Show schedules are too short.

Production people want way more panels than a “Bill Peet” style board. You have to almost animate the action for the animatic.

In features, they throw out part of a sequence and want you to reboard three new pages of script Friday to Monday, so you work all weekend.

There are feature supervisors who brag on-line that they’re working on a show until 2 A.M.

Artists work unpaid overtime because they’re afraid they’ll get laid off if they don’t keep the quality up and meet the show’s deadlines.

New board artists come in and have no problem working late for no pay. They’re happy to be working and have a job. …

The issues that cropped up at Tuesday’s gathering are much the same as those here, a couple of years ago. Among the complaints then:

1) Cramped work schedules.

2) The general corporate/department rule (with exceptions) that: “There’s NO money in the budget for overtime, so DON’T ASK.”

3) The issue of multi-tasking. Board artists today often have to A) Design, B) Be layout artists, C) Work as animatics editors, D) Pose out animation. …

Members noted that a lot of artists are frightened of losing the gig, and so work uncompensated overtime to hang onto their jobs.

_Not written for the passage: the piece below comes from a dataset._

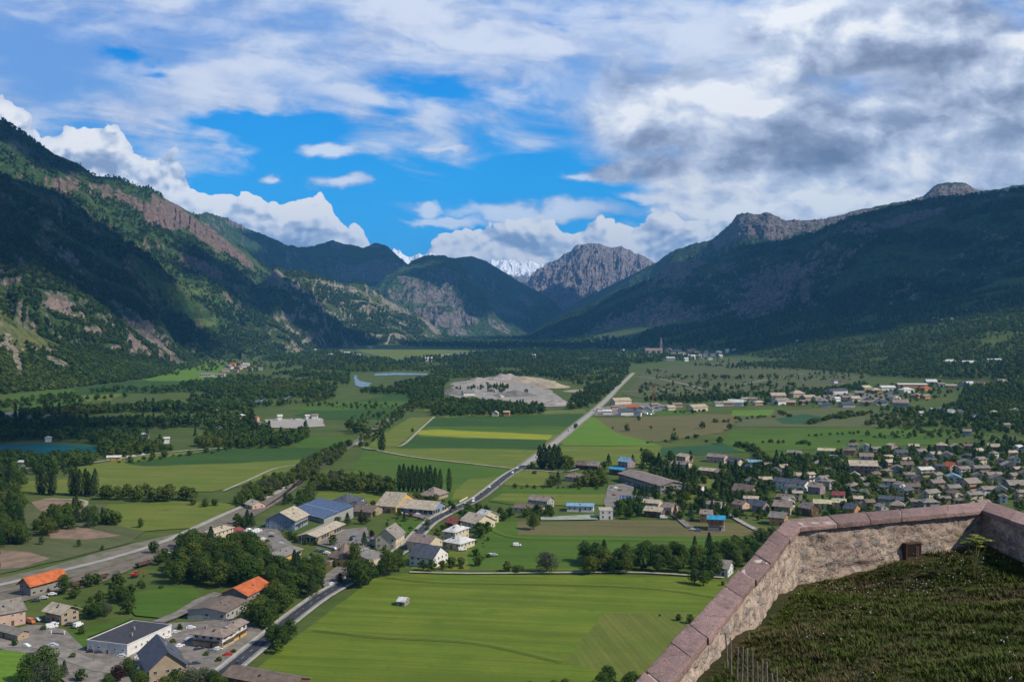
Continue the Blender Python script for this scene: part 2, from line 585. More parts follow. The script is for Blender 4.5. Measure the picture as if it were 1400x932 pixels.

The Business Representative (me) responded that studios complain that they can’t find skilled, experienced board artists now, so there is not a lot of truth to the fear of layoff.

(Another artist said that he knows of a slow co-worker who has been late with his assigned shows time and again, yet has never been laid off. In fact, the artist has seldom if ever heard of anyone being laid off because of slowness.)

Steve Hulett’s take: Evolving technologies have made storyboarding more challenging over time. Paper story and production boards are finit. Animatics (digital story reels with demi animation, layouts, sound effects, voice tracks) are the coin of the realm.

Production management expects a lot more drawing, acting and movement in digital story reels than it did fifteen years ago. The observations that a “Bill Peet storyboard” wouldn’t work today is right as regards the number of drawings a modern board requires, but not right as regards acting and image quality.

What’s needed in the workplace is:

1) A culture where no overtime is worked unless it’s paid for. (“Forty hours means forty hours.”)

2) Sharing of information: Production schedules, wage rates, etc.

3) Collegiality and support.

4) The knowledge that every studio (and every show inside a studio) is somewhat different. (The production manager on Show X is flexible and understanding about problems; the show creator on Show G wants the characters precisely on models and you’d better not be late turning in your work.)

If you have the chops to create a superior board, in today’s job market you’ll likely be in demand. Right now, the studios need artists who know what they’re doing.